Liverpool High School brought the most students to the presentation event, 49. Assistant Principal Harmony Booker-Balintfy said the district applied to participate this year and students worked exceptionally hard to achieve this distinguished designation. 
 
“It’s lovely to see our students engage in this rigorous process to demonstrate their proficiency in multiple languages and cultures,” she said. “We are very proud.”
 
For some students, learning a second language unlocked a passion they never expected. Natalie Ackerman of North Syracuse fell in love with Spanish art and a Spanish impressionist artist, Joaquin Sorolla y Bastida, who inspired her presentation.
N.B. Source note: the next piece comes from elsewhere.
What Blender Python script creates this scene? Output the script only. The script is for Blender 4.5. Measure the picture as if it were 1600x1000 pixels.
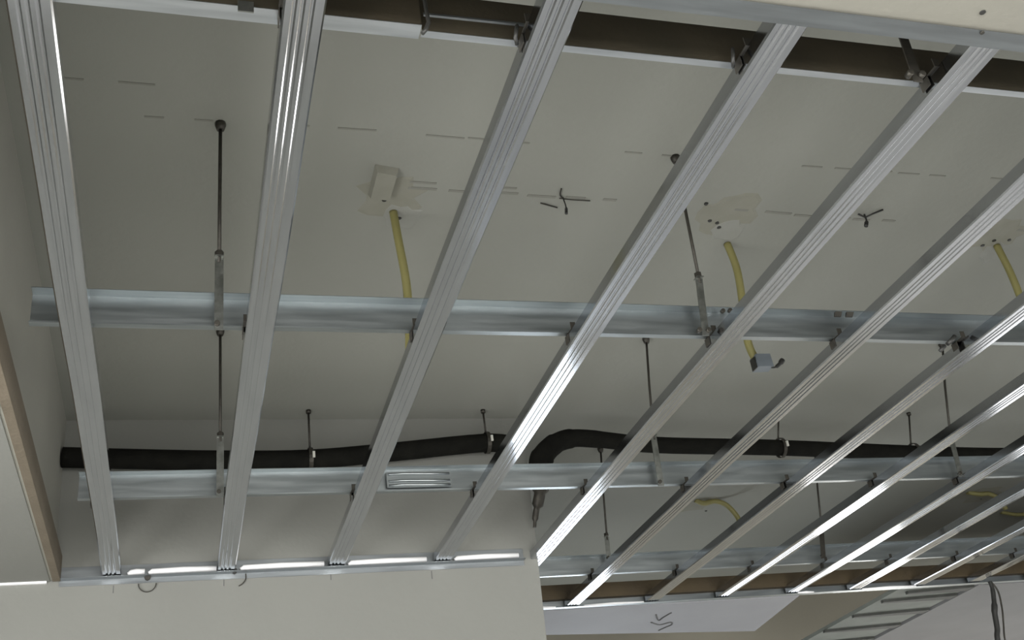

This experience will serve her well in her chosen field of linguistics, the study of language, which she will pursue next year at Boston University.
 
Corynn Barnes, a senior from Auburn, said studying Spanish sparked a desire to travel overseas because of the unique, nature-inspired architecture of Antoni Gaudi, the focus of her project. “I didn’t know Antoni Gaudi until I did this,” she said, “and now I’d like to go to Barcelona.”
 
Elinor Grage, a senior from Baldwinsville, said French-speaking skills are her “sticky wicket,” so she deliberately challenged herself by pursuing the Seal of Biliteracy. An initial wave of nervousness in front of the panel of strangers passed quickly. “I sort of melted into it,” she said of her presentation, which examined the effects of culture on your emotions. During the question-and-answer period, she said, “I could really expand and blossom and show my opinion.”
 
Although most seniors at the May 22 event did not need the Seal of Biliteracy to bolster their college or career pursuits, many were thinking beyond the next four or five years.
 
“We give our students a huge benefit if they’re fluent in the English language and a world language,” said Marcellus administrator Deb Glisson, director of staff development and training. “You may go into a position and just by the fact that you’re biliterate, you’re going to excel in an interview and have a leg up on the job market.”
 
For others, the Seal of Biliteracy offered a public expression of pride in a native language and culture they continue to experience at home. Durga Khadka of Liverpool, for example, came to the United States from Nepal at age 9. She speaks Nepali at home and practices Hinduism, the focus of her presentation. Next year, she’ll study chemistry at Syracuse University.
 
“It was an opportunity for me to have respect for my own culture, to look back and be proud,” Khadka said. “Despite being here in America, this will always be part of me.”